PROBLEM STATEMENT
Will you output the lines between the ones holding "Write the bpy" and "S.camera = co", inclusive, exactly as they stand, and only those lines, with the pictures left out?

INPUT DATA

========================

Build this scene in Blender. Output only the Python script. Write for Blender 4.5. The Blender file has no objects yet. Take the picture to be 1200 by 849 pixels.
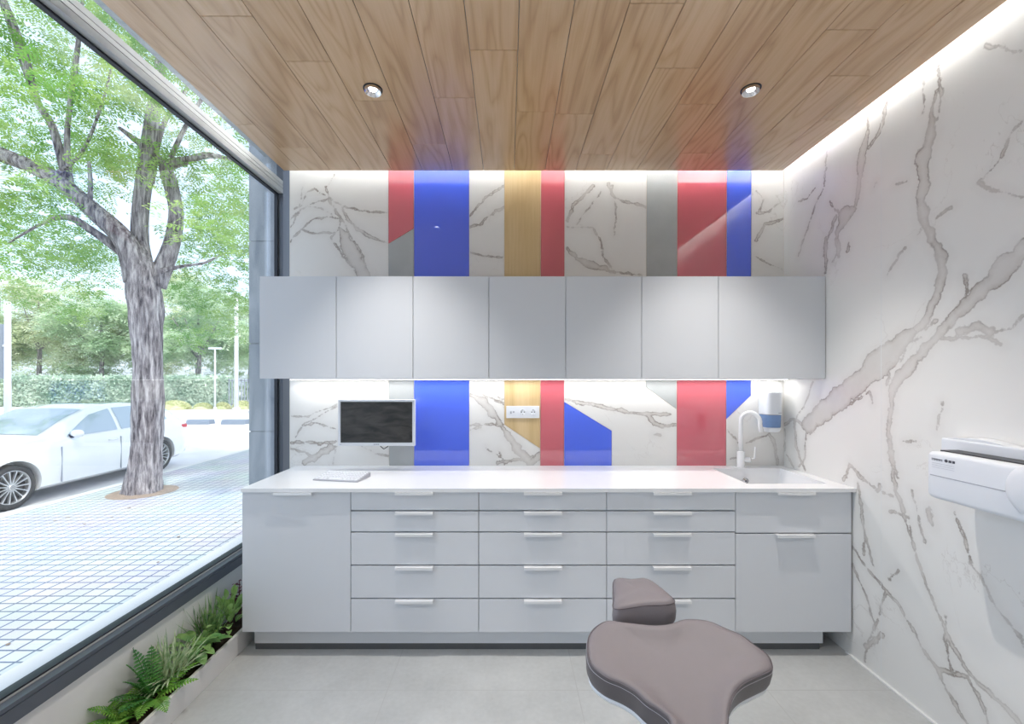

========================

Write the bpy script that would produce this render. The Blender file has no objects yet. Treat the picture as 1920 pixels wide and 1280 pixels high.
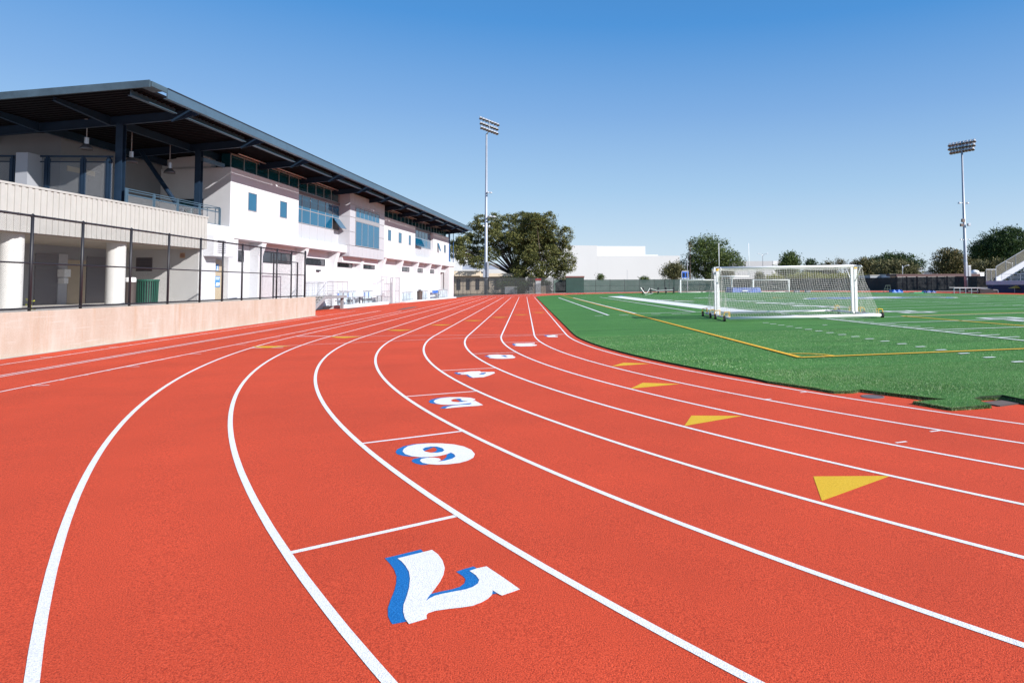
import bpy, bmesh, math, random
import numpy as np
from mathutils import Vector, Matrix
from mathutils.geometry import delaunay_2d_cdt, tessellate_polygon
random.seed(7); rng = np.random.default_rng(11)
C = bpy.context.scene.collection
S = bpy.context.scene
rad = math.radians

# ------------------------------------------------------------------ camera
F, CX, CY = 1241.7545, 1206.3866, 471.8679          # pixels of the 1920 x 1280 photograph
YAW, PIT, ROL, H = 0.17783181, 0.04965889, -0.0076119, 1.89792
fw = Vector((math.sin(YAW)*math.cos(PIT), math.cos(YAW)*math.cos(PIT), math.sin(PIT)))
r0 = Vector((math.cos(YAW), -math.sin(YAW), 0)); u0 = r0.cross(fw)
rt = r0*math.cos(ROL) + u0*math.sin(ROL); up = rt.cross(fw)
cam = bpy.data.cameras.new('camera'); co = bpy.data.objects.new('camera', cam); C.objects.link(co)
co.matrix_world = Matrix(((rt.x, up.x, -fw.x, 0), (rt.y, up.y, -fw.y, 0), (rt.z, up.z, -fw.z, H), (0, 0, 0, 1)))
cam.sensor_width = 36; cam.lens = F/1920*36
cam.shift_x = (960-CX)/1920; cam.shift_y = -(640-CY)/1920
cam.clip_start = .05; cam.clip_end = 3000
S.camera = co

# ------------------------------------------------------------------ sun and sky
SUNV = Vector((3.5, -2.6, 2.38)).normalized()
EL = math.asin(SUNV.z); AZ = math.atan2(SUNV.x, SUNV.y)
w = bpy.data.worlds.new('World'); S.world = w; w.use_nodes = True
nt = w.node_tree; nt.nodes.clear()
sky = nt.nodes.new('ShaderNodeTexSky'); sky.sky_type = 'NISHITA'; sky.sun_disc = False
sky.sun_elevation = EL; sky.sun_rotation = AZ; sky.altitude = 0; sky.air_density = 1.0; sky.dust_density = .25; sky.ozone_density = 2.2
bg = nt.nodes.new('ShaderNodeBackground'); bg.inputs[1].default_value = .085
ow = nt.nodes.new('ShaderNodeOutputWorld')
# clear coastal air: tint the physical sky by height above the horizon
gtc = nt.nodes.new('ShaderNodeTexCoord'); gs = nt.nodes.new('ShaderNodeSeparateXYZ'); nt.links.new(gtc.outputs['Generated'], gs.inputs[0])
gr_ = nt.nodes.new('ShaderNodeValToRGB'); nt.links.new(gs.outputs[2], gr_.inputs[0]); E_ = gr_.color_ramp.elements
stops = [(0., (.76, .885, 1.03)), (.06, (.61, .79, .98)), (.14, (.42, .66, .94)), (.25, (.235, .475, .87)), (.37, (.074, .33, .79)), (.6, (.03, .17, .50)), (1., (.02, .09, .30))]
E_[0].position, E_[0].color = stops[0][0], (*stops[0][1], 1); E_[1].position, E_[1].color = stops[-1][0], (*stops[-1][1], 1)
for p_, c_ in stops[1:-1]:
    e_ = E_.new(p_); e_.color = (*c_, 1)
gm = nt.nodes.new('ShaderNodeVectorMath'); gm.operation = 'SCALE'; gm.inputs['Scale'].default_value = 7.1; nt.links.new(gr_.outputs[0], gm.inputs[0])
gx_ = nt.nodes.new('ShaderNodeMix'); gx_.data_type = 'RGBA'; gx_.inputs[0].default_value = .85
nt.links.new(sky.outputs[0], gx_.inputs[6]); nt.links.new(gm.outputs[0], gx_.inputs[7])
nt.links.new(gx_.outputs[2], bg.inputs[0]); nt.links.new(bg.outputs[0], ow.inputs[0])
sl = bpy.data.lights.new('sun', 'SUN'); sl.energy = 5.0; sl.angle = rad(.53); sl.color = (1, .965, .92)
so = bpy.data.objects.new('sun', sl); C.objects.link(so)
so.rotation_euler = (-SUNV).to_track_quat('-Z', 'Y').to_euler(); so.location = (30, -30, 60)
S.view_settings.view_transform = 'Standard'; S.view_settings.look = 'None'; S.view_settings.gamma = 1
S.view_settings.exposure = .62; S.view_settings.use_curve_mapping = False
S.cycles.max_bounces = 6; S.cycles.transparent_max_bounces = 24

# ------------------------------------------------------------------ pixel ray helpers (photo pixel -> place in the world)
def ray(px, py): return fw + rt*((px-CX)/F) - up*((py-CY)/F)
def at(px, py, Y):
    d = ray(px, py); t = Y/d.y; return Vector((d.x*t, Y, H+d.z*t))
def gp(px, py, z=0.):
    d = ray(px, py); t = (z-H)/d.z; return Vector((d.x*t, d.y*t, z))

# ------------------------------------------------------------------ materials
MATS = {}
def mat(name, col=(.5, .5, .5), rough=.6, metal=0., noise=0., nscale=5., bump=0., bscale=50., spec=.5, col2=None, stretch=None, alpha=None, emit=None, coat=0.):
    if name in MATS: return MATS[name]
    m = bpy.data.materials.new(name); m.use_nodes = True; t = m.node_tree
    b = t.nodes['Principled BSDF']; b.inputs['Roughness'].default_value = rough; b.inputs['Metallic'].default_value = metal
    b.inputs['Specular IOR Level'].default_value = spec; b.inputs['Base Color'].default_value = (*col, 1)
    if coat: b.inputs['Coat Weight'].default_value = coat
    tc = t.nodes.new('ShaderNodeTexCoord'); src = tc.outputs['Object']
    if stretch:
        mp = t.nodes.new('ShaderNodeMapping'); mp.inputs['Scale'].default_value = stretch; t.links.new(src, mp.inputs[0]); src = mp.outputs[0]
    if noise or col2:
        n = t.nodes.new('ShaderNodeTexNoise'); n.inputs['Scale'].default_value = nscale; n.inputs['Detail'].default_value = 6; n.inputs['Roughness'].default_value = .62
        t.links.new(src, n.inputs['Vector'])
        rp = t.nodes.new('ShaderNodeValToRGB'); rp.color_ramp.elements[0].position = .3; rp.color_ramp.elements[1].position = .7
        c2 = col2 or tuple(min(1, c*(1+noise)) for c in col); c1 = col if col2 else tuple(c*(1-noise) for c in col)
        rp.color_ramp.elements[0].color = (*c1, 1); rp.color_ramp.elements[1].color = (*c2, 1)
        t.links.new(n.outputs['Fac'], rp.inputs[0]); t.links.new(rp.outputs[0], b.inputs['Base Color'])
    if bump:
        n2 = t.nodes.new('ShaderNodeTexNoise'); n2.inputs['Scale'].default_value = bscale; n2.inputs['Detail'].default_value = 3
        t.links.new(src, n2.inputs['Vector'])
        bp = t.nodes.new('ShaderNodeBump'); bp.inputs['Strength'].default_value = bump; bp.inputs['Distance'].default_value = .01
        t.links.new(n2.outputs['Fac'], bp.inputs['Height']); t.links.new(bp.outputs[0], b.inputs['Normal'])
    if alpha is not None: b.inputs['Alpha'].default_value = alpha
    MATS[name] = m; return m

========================

CORRECT RESULT
Write the bpy script that would produce this render. The Blender file has no objects yet. Treat the picture as 1920 pixels wide and 1280 pixels high.
import bpy, bmesh, math, random
import numpy as np
from mathutils import Vector, Matrix
from mathutils.geometry import delaunay_2d_cdt, tessellate_polygon
random.seed(7); rng = np.random.default_rng(11)
C = bpy.context.scene.collection
S = bpy.context.scene
rad = math.radians

# ------------------------------------------------------------------ camera
F, CX, CY = 1241.7545, 1206.3866, 471.8679          # pixels of the 1920 x 1280 photograph
YAW, PIT, ROL, H = 0.17783181, 0.04965889, -0.0076119, 1.89792
fw = Vector((math.sin(YAW)*math.cos(PIT), math.cos(YAW)*math.cos(PIT), math.sin(PIT)))
r0 = Vector((math.cos(YAW), -math.sin(YAW), 0)); u0 = r0.cross(fw)
rt = r0*math.cos(ROL) + u0*math.sin(ROL); up = rt.cross(fw)
cam = bpy.data.cameras.new('camera'); co = bpy.data.objects.new('camera', cam); C.objects.link(co)
co.matrix_world = Matrix(((rt.x, up.x, -fw.x, 0), (rt.y, up.y, -fw.y, 0), (rt.z, up.z, -fw.z, H), (0, 0, 0, 1)))
cam.sensor_width = 36; cam.lens = F/1920*36
cam.shift_x = (960-CX)/1920; cam.shift_y = -(640-CY)/1920
cam.clip_start = .05; cam.clip_end = 3000
S.camera = co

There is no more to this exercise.